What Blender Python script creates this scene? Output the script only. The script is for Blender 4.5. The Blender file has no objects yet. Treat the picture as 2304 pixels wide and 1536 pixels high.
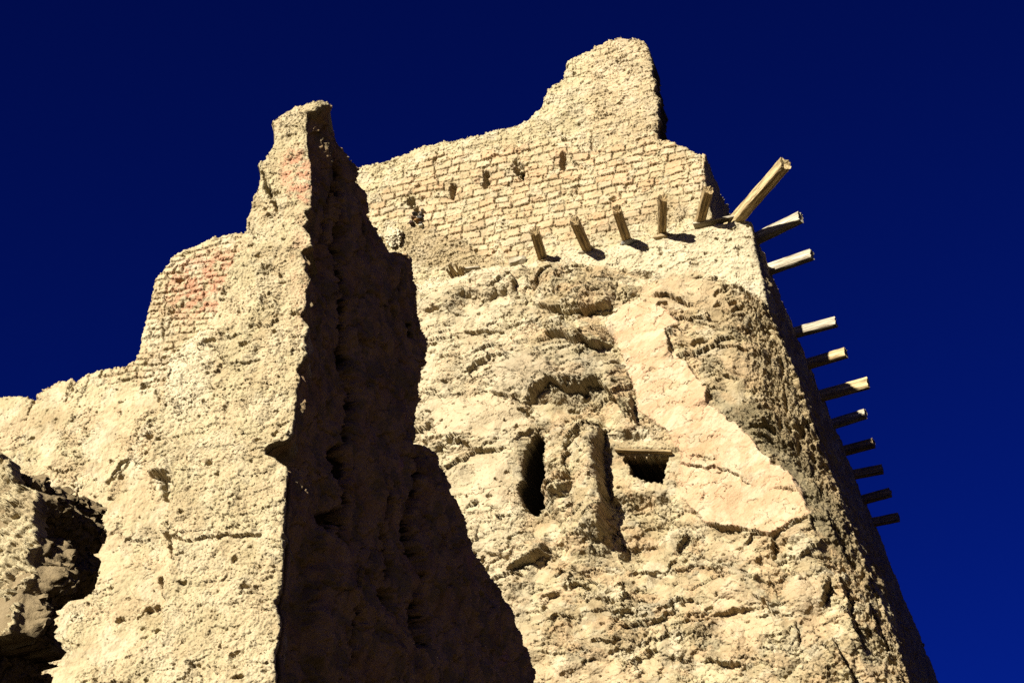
import bpy, math, random, time
import numpy as np
from mathutils import Vector, Matrix
T0 = time.time()
R = math.radians
sc = bpy.context.scene
COL = sc.collection

# ------------------------------------------------------------------ camera
PITCH = R(32.0); FPX = 3200.0; CX, CY = 1152.0, 768.0
CAM = np.array([0.0, 0.0, 1.6])
cd = bpy.data.cameras.new('camera'); cam = bpy.data.objects.new('camera', cd); COL.objects.link(cam)
cam.location = CAM; cam.rotation_euler = (math.pi/2 + PITCH, 0, 0)
cd.sensor_width = 36; cd.lens = FPX/2304*36; cd.clip_start = 0.05; cd.clip_end = 5000
sc.camera = cam
# ------------------------------------------------------------------ light
SUN_AZ, SUN_EL = R(35.0), R(17.0)          # heading the light travels towards, height of the sun
S = Vector((-math.sin(SUN_AZ)*math.cos(SUN_EL), -math.cos(SUN_AZ)*math.cos(SUN_EL), math.sin(SUN_EL)))
ld = bpy.data.lights.new('sun', 'SUN'); sun = bpy.data.objects.new('sun', ld); COL.objects.link(sun)
sun.rotation_euler = S.to_track_quat('Z', 'Y').to_euler(); sun.location = (0, -30, 60)
ld.energy = 5.0; ld.angle = R(0.5); ld.color = (1.0, 0.965, 0.875)
w = bpy.data.worlds.new('World'); sc.world = w; w.use_nodes = True
nt = w.node_tree; bg = nt.nodes['Background']
sky = nt.nodes.new('ShaderNodeTexSky'); sky.sky_type = 'NISHITA'; sky.sun_disc = False
sky.sun_elevation = SUN_EL; sky.sun_rotation = math.atan2(S.x, S.y); sky.altitude = 4000; sky.air_density = 1.0
sky.dust_density = 0.0; sky.ozone_density = 3.0
mul = nt.nodes.new('ShaderNodeMix'); mul.data_type = 'RGBA'; mul.blend_type = 'MULTIPLY'; mul.inputs[0].default_value = 1
mul.inputs[7].default_value = (0.002, 0.0135, 0.116, 1)      # deep polarised high-altitude sky
nt.links.new(sky.outputs[0], mul.inputs[6]); nt.links.new(mul.outputs[2], bg.inputs[0])
bg.inputs[1].default_value = 0.15
sc.view_settings.view_transform = 'Standard'; sc.view_settings.look = 'None'
sc.view_settings.exposure = 1.44; sc.view_settings.gamma = 1.0
sc.render.engine = 'CYCLES'
sc.cycles.use_denoising = False
sc.cycles.max_bounces = 6; sc.cycles.diffuse_bounces = 4

# ------------------------------------------------------------------ projection
CF = np.array([0, math.cos(PITCH), math.sin(PITCH)]); CU = np.array([0, -math.sin(PITCH), math.cos(PITCH)])
def ray(x, y):
    return CF + (x-CX)/FPX*np.array([1.0, 0, 0]) - (y-CY)/FPX*CU
def proj(P):
    d = P - CAM; f = np.maximum(d @ CF, 0.05)
    return CX + FPX*d[..., 0]/f, CY - FPX*(d @ CU)/f
class Wall:
    """vertical plane; u runs to the right along it, z up, n faces the viewer"""
    def __init__(s, px, py, dist, yaw):
        r = ray(px, py); s.O = CAM + r*(dist/r[1]); s.O = np.array([s.O[0], s.O[1], 0.0])
        s.ud = np.array([math.cos(yaw), -math.sin(yaw), 0]); s.n = np.array([-math.sin(yaw), -math.cos(yaw), 0])
    def hit(s, px, py):
        r = ray(px, py); t = ((s.O-CAM) @ s.n)/(r @ s.n); P = CAM + r*t
        return (P-s.O) @ s.ud, P[2]
    def uz(s, pts):
        return np.array([s.hit(*p) for p in pts])
    def P(s, u, z, h=0.0):
        u, z = np.broadcast_arrays(u, z)
        return s.O + u[..., None]*s.ud + z[..., None]*np.array([0, 0, 1.0]) + (np.zeros(u.shape)+h)[..., None]*s.n
def zhit(px, py, z):
    r = ray(px, py); return CAM + r*((z-CAM[2])/r[2])

# ------------------------------------------------------------------ noise
_rs = np.random.RandomState(11)
_perm = _rs.permutation(4096).astype(np.int64); _rnd = _rs.rand(4096)
_ang = _rs.rand(4096)*2*math.pi; _gx, _gy = np.cos(_ang), np.sin(_ang)
def _h(ix, iy, seed):
    return _perm[(_perm[(ix+seed*131) & 4095] + iy + seed*57) & 4095]
def gn(x, y, seed=0):
    xi = np.floor(x).astype(np.int64); yi = np.floor(y).astype(np.int64); fx = x-xi; fy = y-yi
    u = fx*fx*fx*(fx*(fx*6-15)+10); v = fy*fy*fy*(fy*(fy*6-15)+10)
    def g(a, b):
        k = _h(xi+a, yi+b, seed); return _gx[k]*(fx-a) + _gy[k]*(fy-b)
    a = g(0, 0); b = g(1, 0); c = g(0, 1); d = g(1, 1)
    a = a+(b-a)*u; c = c+(d-c)*u
    return (a+(c-a)*v)*1.5
def fbm(x, y, seed=0, oct=4, gain=0.5):
    s = 0; a = 1.0; f = 1.0
    for i in range(oct):
        s = s + a*gn(x*f, y*f, seed+i*7); a *= gain; f *= 2.03
    return s
def worley(x, y, seed=0, jit=0.9):
    xi = np.floor(x).astype(np.int64); yi = np.floor(y).astype(np.int64)
    f1 = np.full(x.shape, 9.0); f2 = f1.copy(); cid = np.zeros(x.shape, np.int64); vx = np.zeros(x.shape); vy = vx.copy()
    for a in (-1, 0, 1):
        for b in (-1, 0, 1):
            k = _h(xi+a, yi+b, seed)
            px = xi+a+0.5+jit*(_rnd[k]-0.5)-x; py = yi+b+0.5+jit*(_rnd[(k*7+3) & 4095]-0.5)-y
            d = np.sqrt(px*px+py*py); m = d < f1
            f2 = np.where(m, f1, np.minimum(f2, d)); cid = np.where(m, k, cid)
            vx = np.where(m, px, vx); vy = np.where(m, py, vy); f1 = np.where(m, d, f1)
    return f1, f2, cid, vx, vy
def sm(a, b, x):
    t = np.clip((x-a)/(b-a), 0, 1); return t*t*(3-2*t)
def crack(x, y, seed, width):
    n = np.abs(fbm(x, y, seed, 3)); return 1-sm(0, width, n)
def _box(X, Y, pts, m):
    pts = np.asarray(pts, float); lo = pts.min(0)-m; hi = pts.max(0)+m
    return (X > lo[0]) & (X < hi[0]) & (Y > lo[1]) & (Y < hi[1])
def dline(X, Y, pts, far=60.0):
    out = np.full(X.shape, far); k = _box(X, Y, pts, far); x = X[k]; y = Y[k]; d = np.full(x.shape, far)
    for (ax, ay), (bx, by) in zip(pts[:-1], pts[1:]):
        vx, vy = bx-ax, by-ay; t = np.clip(((x-ax)*vx+(y-ay)*vy)/(vx*vx+vy*vy+1e-9), 0, 1)
        d = np.minimum(d, np.hypot(x-ax-t*vx, y-ay-t*vy))
    out[k] = d; return out
def sdpoly(X, Y, pts, far=60.0):
    """signed distance, negative inside"""
    out = np.full(X.shape, far); k = _box(X, Y, pts, far); x = X[k]; y = Y[k]
    d = np.full(x.shape, 1e9); ins = np.zeros(x.shape, bool); n = len(pts)
    for i in range(n):
        ax, ay = pts[i]; bx, by = pts[(i+1) % n]
        vx, vy = bx-ax, by-ay; t = np.clip(((x-ax)*vx+(y-ay)*vy)/(vx*vx+vy*vy+1e-9), 0, 1)
        d = np.minimum(d, np.hypot(x-ax-t*vx, y-ay-t*vy))
        c = ((ay > y) != (by > y)); xx = ax + (y-ay)*vx/(vy if abs(vy) > 1e-9 else 1e-9)
        ins ^= c & (x < xx)
    out[k] = np.clip(np.where(ins, -d, d), -1e9, far); return out
def ell(X, Y, cx, cy, rx, ry, ang=0.0):
    c, s = math.cos(R(ang)), math.sin(R(ang)); dx = X-cx; dy = Y-cy
    return np.hypot((dx*c+dy*s)/rx, (-dx*s+dy*c)/ry)
def shingle(a, b, seed, P_, amp, ang=-12, warp=1.0, soft=.05):
    """overlapping broken plates: each swells out towards its lower edge and is cut back there"""
    c, s_ = math.cos(R(ang)), math.sin(R(ang))
    q = (-a*s_ - b*c)/P_ + fbm(a/(P_*2.8), b/(P_*1.6), seed, 6, .58)*1.35*warp
    f = q-np.floor(q); row = np.floor(q).astype(np.int64)
    k = sm(-.12, .22, gn(a/(P_*1.6)+row*3.7, b/(P_*3.0), seed+5))*(.5+.9*_rnd[_h(row, row*0, seed)])
    return amp*k*(f**1.6)*(1-sm(1-soft, 1, f)) - amp*.25*k*np.exp(-(f/.10)**2)
def pits(a, b, seed, size, dens, depth):
    a = a+fbm(a/(size*.8), b/(size*.8), seed+2, 3)*size*.35
    f1, f2, cid, vx, vy = worley(a/size, b/size*1.25, seed, .8); r_ = _rnd[(cid*11+seed) & 4095]; rad = .12+.26*_rnd[(cid*3+1) & 4095]
    return -depth*(r_ < dens)*(1-sm(rad*.55, rad, f1))
def ledge(X, Y, pts, wid, amp, soft=3.0):
    """rock swells out above the line and is cut back under it"""
    pts = np.asarray(pts, float); k = _box(X, Y, pts, wid*2.5); x = X[k]; y = Y[k]; out = np.zeros(X.shape)
    yl = np.interp(x, pts[:, 0], pts[:, 1]); d = yl-y; L = pts[-1, 0]-pts[0, 0]; e = min(25, L*.3)
    fade = sm(pts[0, 0]-e*.3, pts[0, 0]+e, x)*(1-sm(pts[-1, 0]-e, pts[-1, 0]+e*.3, x))
    out[k] = amp*fade*sm(-soft*.5, soft*.5, d)*np.exp(-np.maximum(d, 0)/wid) - amp*.35*fade*np.exp(-(np.minimum(d, 0)/6.0)**2)*(d < 0)
    return out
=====
=== EXERCISE BRIEF ===
Print the data above verbatim from the first line through the line holding "COL = sc.collection", leaving every picture out.

=== TASK OUTPUT ===
What Blender Python script creates this scene? Output the script only. The script is for Blender 4.5. The Blender file has no objects yet. Treat the picture as 2304 pixels wide and 1536 pixels high.
import bpy, math, random, time
import numpy as np
from mathutils import Vector, Matrix
T0 = time.time()
R = math.radians
sc = bpy.context.scene
COL = sc.collection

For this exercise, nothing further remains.